Psalm 120 holds the key to an ancient yet revolutionary idea. It taught me that the Psalter could be used like a prayer book, that I didn’t have to wait for my life and a psalm to coincide.

You can almost feel the pilgrim’s journey as you read the first few songs. Psalm 120 is set in foreign lands, while Psalm 121 prays for traveling mercies. Psalm 122 rejoices at finally arriving in Jerusalem. Then, Psalm 123 marks the ultimate destination, with the believer gazing at God’s presence. From there, the songs go in different and surprising directions. What’s valuable to us is that these psalms offer a glimpse into how God wants us to pray and why we even pray in the first place.

The Songs of Ascent didn’t just describe the journey to Jerusalem; they prescribed how the pilgrims should experience it.

Prayer That Shapes Our Perspective

That’s where Psalm 120 comes in. It opens with a believer in distress, surrounded by people who lie and deceive. The psalm tells us this comes with living in foreign lands among Gentiles who want to fight. Implicit within the psalm is a longing for home. It points the pilgrim to Jerusalem, to the safety of God’s people and the refuge of his temple.

As the pilgrims prayed Psalm 120, they rehearsed the spiritual facts: The seed of the Serpent fights against the seed of the woman. The war was their spiritual reality, but not necessarily their physical one. In fact, Jews in foreign lands often had it better than Jews living in Jerusalem. The holy land was regularly in the crosshairs of world powers and almost always in trouble with whoever governed it. Famines were also the norm. Many of these pilgrims lived outside Jerusalem for a reason, yet Psalm 120:5 says, “Woe to me, that I sojourn in Meshech, that I dwell among the tents of Kedar!”

Maybe the pilgrims needed to pray these words because life elsewhere was good. They needed the vision of spiritual formation more than they needed a description of their circumstances. Can you imagine a psalm that described their pilgrimage? It would recount the pain of taking a month off work, and getting seasick or possibly robbed, only to arrive in Jerusalem to get price-gouged for food and lodging. God gave them something better than prayers focused on circumstances. God wanted them to think a certain way, so he gave them prayers to practice those thoughts.

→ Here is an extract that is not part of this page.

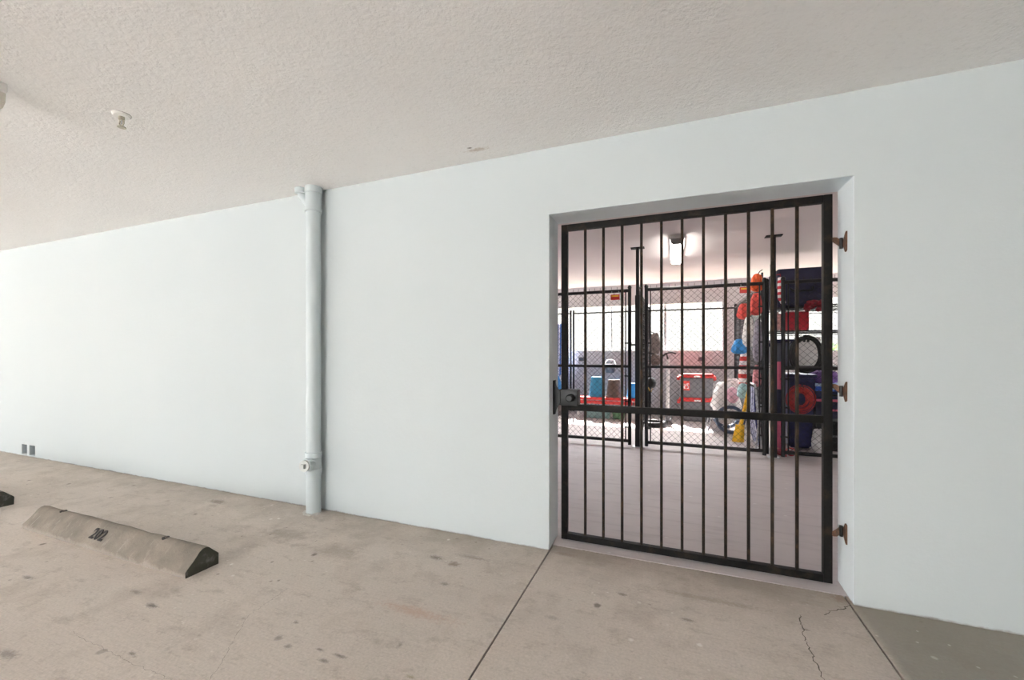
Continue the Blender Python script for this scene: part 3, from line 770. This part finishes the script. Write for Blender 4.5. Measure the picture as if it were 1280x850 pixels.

Prayer That Practices Faith

God’s people have almost always used the Psalter as a prayer book, but modern Christians have opted to pray in our own words, with prayers guided by our individual needs and dispositions. That leaves many of us praying shallow prayers and wondering if we’re even praying the right way.  There’s a place for our own words, but the Psalter gives us so much more.

You’ll learn how to shake your fist at God and accuse him of falling asleep. You’ll pray against evil with boldness, and practice expressing doubt and praise. You’ll pray prayers of righteousness that force you to cling to Christ’s righteousness. You’ll do this even when you don’t feel the emotion expressed in the words. Just like with anything else in life, we practice the skills we want to have, and psalmic prayers allow us to practice our life with God.

Psalmic prayers allow us to practice our life with God.

Praying the psalms teaches us to see the world as God intended—not through study but through spiritual experience. Psalm 120 offers me the chance to rehearse the experience of a sojourner on this earth, even though I really like it down here. The practice helps dislodge my allegiance to the “things that are seen” (2 Cor. 4:18). I pray the words before I feel them and, invariably, I start to believe them. Prayer becomes a catalyst for faith, not just the fruit of it.